Raw data
====================

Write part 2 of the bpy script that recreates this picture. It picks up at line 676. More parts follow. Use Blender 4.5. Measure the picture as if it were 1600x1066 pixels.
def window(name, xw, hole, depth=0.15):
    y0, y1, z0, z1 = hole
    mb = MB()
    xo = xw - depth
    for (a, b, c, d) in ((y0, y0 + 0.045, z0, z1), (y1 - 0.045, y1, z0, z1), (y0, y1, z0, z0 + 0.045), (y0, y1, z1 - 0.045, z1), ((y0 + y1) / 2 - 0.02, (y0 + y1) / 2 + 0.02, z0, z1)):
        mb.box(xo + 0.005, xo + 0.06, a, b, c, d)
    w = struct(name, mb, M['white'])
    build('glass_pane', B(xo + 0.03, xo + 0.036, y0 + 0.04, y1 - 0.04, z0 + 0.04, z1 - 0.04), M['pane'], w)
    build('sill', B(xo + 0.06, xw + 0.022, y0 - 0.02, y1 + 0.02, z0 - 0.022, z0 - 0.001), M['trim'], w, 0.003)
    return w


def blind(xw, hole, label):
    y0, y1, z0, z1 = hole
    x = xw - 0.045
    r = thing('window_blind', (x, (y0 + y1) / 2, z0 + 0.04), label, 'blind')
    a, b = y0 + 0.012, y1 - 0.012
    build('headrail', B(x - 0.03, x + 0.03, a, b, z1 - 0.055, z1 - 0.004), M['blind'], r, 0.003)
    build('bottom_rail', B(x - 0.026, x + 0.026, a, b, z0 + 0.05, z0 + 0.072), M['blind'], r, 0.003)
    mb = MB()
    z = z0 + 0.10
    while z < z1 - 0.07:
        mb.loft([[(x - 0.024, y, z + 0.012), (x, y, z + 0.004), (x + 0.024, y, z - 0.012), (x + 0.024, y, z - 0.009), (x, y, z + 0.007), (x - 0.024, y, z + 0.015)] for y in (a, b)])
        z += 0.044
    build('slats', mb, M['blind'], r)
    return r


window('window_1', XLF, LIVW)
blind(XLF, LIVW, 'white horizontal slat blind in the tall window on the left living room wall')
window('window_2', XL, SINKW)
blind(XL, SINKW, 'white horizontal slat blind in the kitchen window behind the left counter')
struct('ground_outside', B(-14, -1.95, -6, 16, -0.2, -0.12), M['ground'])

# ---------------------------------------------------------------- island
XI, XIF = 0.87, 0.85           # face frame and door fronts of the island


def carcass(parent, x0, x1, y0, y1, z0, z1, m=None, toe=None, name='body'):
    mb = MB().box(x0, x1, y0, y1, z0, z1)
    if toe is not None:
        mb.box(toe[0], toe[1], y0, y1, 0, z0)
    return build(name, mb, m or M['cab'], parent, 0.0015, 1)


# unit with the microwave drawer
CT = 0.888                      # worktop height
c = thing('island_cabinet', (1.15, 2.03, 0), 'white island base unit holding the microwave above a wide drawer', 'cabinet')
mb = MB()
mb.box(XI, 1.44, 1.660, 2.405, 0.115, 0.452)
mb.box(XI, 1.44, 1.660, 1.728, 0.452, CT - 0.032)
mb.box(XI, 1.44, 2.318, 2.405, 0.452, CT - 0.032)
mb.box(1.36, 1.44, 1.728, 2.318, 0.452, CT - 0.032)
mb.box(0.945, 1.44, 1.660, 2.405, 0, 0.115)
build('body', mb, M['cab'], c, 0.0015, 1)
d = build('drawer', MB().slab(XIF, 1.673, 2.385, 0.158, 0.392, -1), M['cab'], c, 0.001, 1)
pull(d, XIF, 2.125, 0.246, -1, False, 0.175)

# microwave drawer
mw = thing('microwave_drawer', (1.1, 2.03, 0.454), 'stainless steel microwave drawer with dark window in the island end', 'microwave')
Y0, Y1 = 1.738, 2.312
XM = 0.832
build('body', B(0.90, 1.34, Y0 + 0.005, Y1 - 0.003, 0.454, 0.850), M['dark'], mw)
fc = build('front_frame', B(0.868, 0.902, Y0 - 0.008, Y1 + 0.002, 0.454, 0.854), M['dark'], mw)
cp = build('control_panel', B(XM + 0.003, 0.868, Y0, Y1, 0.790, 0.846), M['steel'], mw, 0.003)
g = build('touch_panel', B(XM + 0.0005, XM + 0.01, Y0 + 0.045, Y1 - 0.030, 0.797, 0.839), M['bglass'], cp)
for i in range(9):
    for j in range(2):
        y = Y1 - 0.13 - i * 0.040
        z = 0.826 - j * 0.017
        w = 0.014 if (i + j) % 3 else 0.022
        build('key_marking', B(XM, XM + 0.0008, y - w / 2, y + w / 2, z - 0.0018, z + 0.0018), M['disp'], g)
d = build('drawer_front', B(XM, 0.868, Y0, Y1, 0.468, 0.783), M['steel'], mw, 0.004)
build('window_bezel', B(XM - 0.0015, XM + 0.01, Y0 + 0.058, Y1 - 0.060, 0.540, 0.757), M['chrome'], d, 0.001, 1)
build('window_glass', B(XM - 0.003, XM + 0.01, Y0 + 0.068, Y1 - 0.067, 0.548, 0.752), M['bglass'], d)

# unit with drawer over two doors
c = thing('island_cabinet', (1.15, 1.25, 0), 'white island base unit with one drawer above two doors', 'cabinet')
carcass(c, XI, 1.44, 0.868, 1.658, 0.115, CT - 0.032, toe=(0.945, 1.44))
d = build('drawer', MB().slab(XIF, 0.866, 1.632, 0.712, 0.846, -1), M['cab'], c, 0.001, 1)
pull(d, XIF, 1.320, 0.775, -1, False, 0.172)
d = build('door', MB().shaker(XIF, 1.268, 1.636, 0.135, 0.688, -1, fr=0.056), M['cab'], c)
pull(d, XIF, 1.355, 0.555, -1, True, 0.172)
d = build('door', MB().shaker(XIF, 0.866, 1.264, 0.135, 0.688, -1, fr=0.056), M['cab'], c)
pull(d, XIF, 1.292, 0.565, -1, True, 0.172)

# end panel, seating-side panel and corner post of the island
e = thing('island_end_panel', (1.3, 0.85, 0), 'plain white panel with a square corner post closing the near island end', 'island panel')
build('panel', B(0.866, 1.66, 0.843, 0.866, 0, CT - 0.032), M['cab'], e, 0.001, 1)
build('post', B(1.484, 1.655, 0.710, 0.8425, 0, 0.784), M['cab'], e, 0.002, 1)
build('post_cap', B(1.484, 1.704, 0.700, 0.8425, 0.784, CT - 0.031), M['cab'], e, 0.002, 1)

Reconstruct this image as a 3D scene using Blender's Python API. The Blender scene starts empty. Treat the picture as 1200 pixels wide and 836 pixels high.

====================

What to produce
Exactly as they are written, print the entries again.

Task response
Write part 2 of the bpy script that recreates this picture. It picks up at line 676. More parts follow. Use Blender 4.5. Measure the picture as if it were 1600x1066 pixels.
def window(name, xw, hole, depth=0.15):
    y0, y1, z0, z1 = hole
    mb = MB()
    xo = xw - depth
    for (a, b, c, d) in ((y0, y0 + 0.045, z0, z1), (y1 - 0.045, y1, z0, z1), (y0, y1, z0, z0 + 0.045), (y0, y1, z1 - 0.045, z1), ((y0 + y1) / 2 - 0.02, (y0 + y1) / 2 + 0.02, z0, z1)):
        mb.box(xo + 0.005, xo + 0.06, a, b, c, d)
    w = struct(name, mb, M['white'])
    build('glass_pane', B(xo + 0.03, xo + 0.036, y0 + 0.04, y1 - 0.04, z0 + 0.04, z1 - 0.04), M['pane'], w)
    build('sill', B(xo + 0.06, xw + 0.022, y0 - 0.02, y1 + 0.02, z0 - 0.022, z0 - 0.001), M['trim'], w, 0.003)
    return w


def blind(xw, hole, label):
    y0, y1, z0, z1 = hole
    x = xw - 0.045
    r = thing('window_blind', (x, (y0 + y1) / 2, z0 + 0.04), label, 'blind')
    a, b = y0 + 0.012, y1 - 0.012
    build('headrail', B(x - 0.03, x + 0.03, a, b, z1 - 0.055, z1 - 0.004), M['blind'], r, 0.003)
    build('bottom_rail', B(x - 0.026, x + 0.026, a, b, z0 + 0.05, z0 + 0.072), M['blind'], r, 0.003)
    mb = MB()
    z = z0 + 0.10
    while z < z1 - 0.07:
        mb.loft([[(x - 0.024, y, z + 0.012), (x, y, z + 0.004), (x + 0.024, y, z - 0.012), (x + 0.024, y, z - 0.009), (x, y, z + 0.007), (x - 0.024, y, z + 0.015)] for y in (a, b)])
        z += 0.044
    build('slats', mb, M['blind'], r)
    return r


window('window_1', XLF, LIVW)
blind(XLF, LIVW, 'white horizontal slat blind in the tall window on the left living room wall')
window('window_2', XL, SINKW)
blind(XL, SINKW, 'white horizontal slat blind in the kitchen window behind the left counter')
struct('ground_outside', B(-14, -1.95, -6, 16, -0.2, -0.12), M['ground'])

# ---------------------------------------------------------------- island
XI, XIF = 0.87, 0.85           # face frame and door fronts of the island


def carcass(parent, x0, x1, y0, y1, z0, z1, m=None, toe=None, name='body'):
    mb = MB().box(x0, x1, y0, y1, z0, z1)
    if toe is not None:
        mb.box(toe[0], toe[1], y0, y1, 0, z0)
    return build(name, mb, m or M['cab'], parent, 0.0015, 1)


# unit with the microwave drawer
CT = 0.888                      # worktop height
c = thing('island_cabinet', (1.15, 2.03, 0), 'white island base unit holding the microwave above a wide drawer', 'cabinet')
mb = MB()
mb.box(XI, 1.44, 1.660, 2.405, 0.115, 0.452)
mb.box(XI, 1.44, 1.660, 1.728, 0.452, CT - 0.032)
mb.box(XI, 1.44, 2.318, 2.405, 0.452, CT - 0.032)
mb.box(1.36, 1.44, 1.728, 2.318, 0.452, CT - 0.032)
mb.box(0.945, 1.44, 1.660, 2.405, 0, 0.115)
build('body', mb, M['cab'], c, 0.0015, 1)
d = build('drawer', MB().slab(XIF, 1.673, 2.385, 0.158, 0.392, -1), M['cab'], c, 0.001, 1)
pull(d, XIF, 2.125, 0.246, -1, False, 0.175)

# microwave drawer
mw = thing('microwave_drawer', (1.1, 2.03, 0.454), 'stainless steel microwave drawer with dark window in the island end', 'microwave')
Y0, Y1 = 1.738, 2.312
XM = 0.832
build('body', B(0.90, 1.34, Y0 + 0.005, Y1 - 0.003, 0.454, 0.850), M['dark'], mw)
fc = build('front_frame', B(0.868, 0.902, Y0 - 0.008, Y1 + 0.002, 0.454, 0.854), M['dark'], mw)
cp = build('control_panel', B(XM + 0.003, 0.868, Y0, Y1, 0.790, 0.846), M['steel'], mw, 0.003)
g = build('touch_panel', B(XM + 0.0005, XM + 0.01, Y0 + 0.045, Y1 - 0.030, 0.797, 0.839), M['bglass'], cp)
for i in range(9):
    for j in range(2):
        y = Y1 - 0.13 - i * 0.040
        z = 0.826 - j * 0.017
        w = 0.014 if (i + j) % 3 else 0.022
        build('key_marking', B(XM, XM + 0.0008, y - w / 2, y + w / 2, z - 0.0018, z + 0.0018), M['disp'], g)
d = build('drawer_front', B(XM, 0.868, Y0, Y1, 0.468, 0.783), M['steel'], mw, 0.004)
build('window_bezel', B(XM - 0.0015, XM + 0.01, Y0 + 0.058, Y1 - 0.060, 0.540, 0.757), M['chrome'], d, 0.001, 1)
build('window_glass', B(XM - 0.003, XM + 0.01, Y0 + 0.068, Y1 - 0.067, 0.548, 0.752), M['bglass'], d)

# unit with drawer over two doors
c = thing('island_cabinet', (1.15, 1.25, 0), 'white island base unit with one drawer above two doors', 'cabinet')
carcass(c, XI, 1.44, 0.868, 1.658, 0.115, CT - 0.032, toe=(0.945, 1.44))
d = build('drawer', MB().slab(XIF, 0.866, 1.632, 0.712, 0.846, -1), M['cab'], c, 0.001, 1)
pull(d, XIF, 1.320, 0.775, -1, False, 0.172)
d = build('door', MB().shaker(XIF, 1.268, 1.636, 0.135, 0.688, -1, fr=0.056), M['cab'], c)
pull(d, XIF, 1.355, 0.555, -1, True, 0.172)
d = build('door', MB().shaker(XIF, 0.866, 1.264, 0.135, 0.688, -1, fr=0.056), M['cab'], c)
pull(d, XIF, 1.292, 0.565, -1, True, 0.172)

# end panel, seating-side panel and corner post of the island
e = thing('island_end_panel', (1.3, 0.85, 0), 'plain white panel with a square corner post closing the near island end', 'island panel')
build('panel', B(0.866, 1.66, 0.843, 0.866, 0, CT - 0.032), M['cab'], e, 0.001, 1)
build('post', B(1.484, 1.655, 0.710, 0.8425, 0, 0.784), M['cab'], e, 0.002, 1)
build('post_cap', B(1.484, 1.704, 0.700, 0.8425, 0.784, CT - 0.031), M['cab'], e, 0.002, 1)

Reconstruct this image as a 3D scene using Blender's Python API. The Blender scene starts empty. Treat the picture as 1200 pixels wide and 836 pixels high.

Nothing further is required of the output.